Baca juga: Cinta Berbalas dari Bernardo Silva
Sementara itu, FA mengatakan, keputusan meniadakan laga ulangan diambil dengan mempertimbangkan kondisi pemain di tengah jadwal pertandingan yang semakin padat. Musim depan, UEFA memperkenalkan format baru Liga Champions Eropa yang terdiri dari 36 klub dari 32 klub pada musim-musim sebelumnya.
Selain itu, kompetisi antarklub Eropa juga kian banyak dengan diluncurkannya Liga Konferensi Eropa, sejak 2021. Itu berarti akan semakin banyak tim di Liga Utama Inggris yang berkesempatan bertarung di level Eropa. Itu belum termasuk langkah FIFA yang mengubah format Piala Dunia Antarklub dengan lebih banyak kontestan musim depan.
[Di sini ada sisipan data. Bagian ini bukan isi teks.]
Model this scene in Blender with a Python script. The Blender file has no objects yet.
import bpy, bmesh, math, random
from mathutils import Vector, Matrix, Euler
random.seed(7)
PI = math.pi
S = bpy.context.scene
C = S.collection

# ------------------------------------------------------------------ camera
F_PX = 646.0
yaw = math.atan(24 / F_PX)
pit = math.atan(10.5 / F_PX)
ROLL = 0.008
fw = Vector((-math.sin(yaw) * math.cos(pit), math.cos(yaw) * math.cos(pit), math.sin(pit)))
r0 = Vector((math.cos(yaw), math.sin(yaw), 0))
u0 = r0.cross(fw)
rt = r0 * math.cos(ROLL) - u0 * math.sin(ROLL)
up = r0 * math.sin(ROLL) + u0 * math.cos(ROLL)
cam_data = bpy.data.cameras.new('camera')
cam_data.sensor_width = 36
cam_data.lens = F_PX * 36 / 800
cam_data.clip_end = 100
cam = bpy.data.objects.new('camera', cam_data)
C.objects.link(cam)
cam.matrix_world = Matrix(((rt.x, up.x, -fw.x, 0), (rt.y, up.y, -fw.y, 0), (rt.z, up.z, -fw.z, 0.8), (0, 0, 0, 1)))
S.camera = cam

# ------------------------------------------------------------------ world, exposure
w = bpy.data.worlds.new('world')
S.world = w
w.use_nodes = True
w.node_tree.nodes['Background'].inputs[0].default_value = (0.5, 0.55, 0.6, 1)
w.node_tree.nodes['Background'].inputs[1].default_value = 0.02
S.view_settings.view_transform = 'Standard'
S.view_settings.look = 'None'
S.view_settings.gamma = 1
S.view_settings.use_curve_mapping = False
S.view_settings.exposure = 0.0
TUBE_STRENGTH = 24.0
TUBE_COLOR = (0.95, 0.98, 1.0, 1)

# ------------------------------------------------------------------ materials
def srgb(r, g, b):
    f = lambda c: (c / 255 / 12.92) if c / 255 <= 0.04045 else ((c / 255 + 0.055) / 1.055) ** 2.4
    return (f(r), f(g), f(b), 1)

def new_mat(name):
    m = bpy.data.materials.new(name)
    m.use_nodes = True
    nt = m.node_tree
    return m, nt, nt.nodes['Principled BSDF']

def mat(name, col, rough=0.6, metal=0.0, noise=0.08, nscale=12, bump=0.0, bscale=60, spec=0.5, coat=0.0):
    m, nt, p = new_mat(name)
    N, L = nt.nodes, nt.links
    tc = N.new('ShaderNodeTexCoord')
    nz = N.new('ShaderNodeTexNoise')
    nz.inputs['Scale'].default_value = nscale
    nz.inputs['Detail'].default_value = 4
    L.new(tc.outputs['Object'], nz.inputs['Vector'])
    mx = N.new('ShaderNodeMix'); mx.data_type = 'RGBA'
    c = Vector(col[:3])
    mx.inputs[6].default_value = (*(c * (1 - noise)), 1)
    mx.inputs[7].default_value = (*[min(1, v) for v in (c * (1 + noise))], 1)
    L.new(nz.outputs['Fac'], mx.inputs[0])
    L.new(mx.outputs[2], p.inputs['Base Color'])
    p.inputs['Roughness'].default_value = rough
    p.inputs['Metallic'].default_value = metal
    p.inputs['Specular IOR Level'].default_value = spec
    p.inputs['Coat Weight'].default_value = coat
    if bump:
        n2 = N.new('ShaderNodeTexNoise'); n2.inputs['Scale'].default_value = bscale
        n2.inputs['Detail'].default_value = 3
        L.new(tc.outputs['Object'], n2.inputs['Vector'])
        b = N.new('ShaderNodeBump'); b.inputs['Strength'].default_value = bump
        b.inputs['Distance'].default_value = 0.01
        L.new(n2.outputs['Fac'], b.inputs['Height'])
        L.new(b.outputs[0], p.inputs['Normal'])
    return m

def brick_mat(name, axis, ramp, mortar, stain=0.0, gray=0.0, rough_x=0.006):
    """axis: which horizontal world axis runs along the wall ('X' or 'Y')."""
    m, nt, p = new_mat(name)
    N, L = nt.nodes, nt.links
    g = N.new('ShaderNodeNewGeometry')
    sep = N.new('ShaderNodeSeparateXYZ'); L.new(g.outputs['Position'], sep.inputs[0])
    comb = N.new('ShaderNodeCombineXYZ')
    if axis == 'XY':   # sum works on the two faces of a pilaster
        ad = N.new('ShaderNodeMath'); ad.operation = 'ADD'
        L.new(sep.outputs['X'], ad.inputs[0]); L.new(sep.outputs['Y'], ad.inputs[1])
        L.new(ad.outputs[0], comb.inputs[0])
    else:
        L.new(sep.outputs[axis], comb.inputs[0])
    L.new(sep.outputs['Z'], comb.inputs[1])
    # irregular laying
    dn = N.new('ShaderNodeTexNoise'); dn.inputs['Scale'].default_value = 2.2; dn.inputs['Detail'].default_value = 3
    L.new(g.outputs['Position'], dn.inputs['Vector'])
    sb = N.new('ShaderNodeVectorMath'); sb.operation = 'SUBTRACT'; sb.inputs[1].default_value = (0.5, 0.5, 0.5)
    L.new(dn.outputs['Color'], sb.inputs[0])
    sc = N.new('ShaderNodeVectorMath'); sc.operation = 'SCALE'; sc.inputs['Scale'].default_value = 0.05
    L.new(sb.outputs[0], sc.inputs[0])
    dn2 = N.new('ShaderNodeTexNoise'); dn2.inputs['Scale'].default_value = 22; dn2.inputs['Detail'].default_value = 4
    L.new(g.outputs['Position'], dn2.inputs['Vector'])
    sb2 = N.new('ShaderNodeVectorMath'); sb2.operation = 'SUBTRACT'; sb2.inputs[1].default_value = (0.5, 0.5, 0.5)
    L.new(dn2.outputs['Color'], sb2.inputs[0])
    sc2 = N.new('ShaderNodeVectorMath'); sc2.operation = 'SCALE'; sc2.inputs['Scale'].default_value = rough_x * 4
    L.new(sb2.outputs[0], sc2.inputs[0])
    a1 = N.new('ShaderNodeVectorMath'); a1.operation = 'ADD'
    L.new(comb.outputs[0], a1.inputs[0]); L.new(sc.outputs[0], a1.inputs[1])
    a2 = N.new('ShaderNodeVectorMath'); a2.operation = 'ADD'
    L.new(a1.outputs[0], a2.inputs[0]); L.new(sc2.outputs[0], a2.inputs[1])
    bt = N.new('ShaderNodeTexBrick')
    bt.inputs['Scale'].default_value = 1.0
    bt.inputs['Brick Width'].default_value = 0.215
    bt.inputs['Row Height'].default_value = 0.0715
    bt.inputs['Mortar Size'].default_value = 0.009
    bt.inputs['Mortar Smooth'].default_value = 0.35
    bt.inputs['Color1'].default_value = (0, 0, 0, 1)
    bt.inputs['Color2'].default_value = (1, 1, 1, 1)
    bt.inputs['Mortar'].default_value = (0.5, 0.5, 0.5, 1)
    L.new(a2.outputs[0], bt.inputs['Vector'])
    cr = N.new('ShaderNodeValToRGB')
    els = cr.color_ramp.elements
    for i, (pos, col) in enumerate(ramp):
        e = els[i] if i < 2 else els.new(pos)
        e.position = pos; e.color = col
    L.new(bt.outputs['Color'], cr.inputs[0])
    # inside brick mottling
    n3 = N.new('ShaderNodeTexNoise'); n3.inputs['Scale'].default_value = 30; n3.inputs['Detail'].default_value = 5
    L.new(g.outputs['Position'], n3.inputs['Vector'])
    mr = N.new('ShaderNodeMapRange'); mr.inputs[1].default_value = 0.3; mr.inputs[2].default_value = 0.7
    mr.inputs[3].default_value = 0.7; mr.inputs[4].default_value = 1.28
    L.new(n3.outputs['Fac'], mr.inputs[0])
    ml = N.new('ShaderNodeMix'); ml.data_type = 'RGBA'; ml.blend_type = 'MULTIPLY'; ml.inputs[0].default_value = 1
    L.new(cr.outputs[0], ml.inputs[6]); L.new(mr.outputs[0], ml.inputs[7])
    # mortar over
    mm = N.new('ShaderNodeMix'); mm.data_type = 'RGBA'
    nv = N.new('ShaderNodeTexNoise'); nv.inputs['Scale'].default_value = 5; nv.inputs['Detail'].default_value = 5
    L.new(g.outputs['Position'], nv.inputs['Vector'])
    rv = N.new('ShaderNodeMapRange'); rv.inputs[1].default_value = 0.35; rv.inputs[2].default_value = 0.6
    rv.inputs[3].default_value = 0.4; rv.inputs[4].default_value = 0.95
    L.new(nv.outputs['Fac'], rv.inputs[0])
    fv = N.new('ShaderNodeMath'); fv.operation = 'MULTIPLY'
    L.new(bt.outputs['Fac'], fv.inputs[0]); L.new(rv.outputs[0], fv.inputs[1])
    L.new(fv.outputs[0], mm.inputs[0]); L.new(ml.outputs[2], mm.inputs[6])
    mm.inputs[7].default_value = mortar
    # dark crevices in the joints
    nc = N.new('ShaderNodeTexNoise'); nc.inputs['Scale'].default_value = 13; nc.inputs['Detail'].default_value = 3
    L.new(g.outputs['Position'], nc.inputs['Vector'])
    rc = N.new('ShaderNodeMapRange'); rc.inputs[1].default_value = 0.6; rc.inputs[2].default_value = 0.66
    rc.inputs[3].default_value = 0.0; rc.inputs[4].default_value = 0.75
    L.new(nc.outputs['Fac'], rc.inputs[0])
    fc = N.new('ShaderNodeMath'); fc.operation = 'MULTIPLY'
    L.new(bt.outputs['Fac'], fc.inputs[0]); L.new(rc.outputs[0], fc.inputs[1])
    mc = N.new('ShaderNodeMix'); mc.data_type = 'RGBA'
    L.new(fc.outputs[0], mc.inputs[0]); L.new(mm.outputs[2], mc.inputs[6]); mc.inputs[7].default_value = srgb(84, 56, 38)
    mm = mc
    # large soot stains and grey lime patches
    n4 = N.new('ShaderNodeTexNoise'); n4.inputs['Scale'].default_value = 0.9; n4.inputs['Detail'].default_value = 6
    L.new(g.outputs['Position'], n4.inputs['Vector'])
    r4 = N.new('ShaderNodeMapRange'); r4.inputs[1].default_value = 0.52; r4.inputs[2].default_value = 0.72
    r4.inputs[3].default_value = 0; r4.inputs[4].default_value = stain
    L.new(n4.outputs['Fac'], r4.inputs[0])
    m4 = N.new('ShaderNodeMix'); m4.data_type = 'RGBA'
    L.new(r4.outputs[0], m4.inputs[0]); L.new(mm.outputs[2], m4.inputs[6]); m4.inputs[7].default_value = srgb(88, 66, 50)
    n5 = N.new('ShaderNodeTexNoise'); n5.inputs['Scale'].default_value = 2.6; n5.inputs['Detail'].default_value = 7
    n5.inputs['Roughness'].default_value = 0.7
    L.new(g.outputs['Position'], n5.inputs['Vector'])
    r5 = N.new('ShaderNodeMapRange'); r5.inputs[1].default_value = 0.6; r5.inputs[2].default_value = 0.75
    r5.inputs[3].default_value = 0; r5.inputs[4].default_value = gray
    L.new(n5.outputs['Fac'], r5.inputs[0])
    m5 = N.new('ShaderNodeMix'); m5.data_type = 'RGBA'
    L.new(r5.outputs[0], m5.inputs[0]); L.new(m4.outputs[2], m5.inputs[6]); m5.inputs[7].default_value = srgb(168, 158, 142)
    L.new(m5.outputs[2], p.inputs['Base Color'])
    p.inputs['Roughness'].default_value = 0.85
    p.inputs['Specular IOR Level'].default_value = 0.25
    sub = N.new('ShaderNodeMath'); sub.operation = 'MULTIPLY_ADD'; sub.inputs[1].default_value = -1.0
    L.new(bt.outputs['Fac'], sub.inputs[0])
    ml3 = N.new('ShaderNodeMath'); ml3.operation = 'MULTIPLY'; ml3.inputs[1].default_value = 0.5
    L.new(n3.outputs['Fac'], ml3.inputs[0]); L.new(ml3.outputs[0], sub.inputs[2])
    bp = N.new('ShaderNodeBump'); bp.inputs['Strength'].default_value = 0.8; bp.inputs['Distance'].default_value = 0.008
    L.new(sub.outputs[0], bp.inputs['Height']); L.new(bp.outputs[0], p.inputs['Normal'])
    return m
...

Melihat situasi tersebut, Kepala Eksekutif FA Mark Bullingham bersikukuh langkah meniadakan laga ulangan Piala FA dibuat demi kepentingan bersama dan untuk kebaikan yang lebih besar. ”Perjanjian baru antara FA dan Liga Utama Inggris ini memperkuat Piala FA dan memberikan turnamen yang sangat istimewa ini akhir pekan eksklusif di tengah kalender yang semakin sibuk,” ucapnya.
Bagaimanapun keputusan telah diambil dan nasi sudah menjadi bubur. Klub-klub divisi terbawah Inggris sekarang hanya bisa mengelus dada dan menerima kenyataan ini sembari mengutuk dalam-dalam, ”Inilah momen robohnya sepak bola kami.”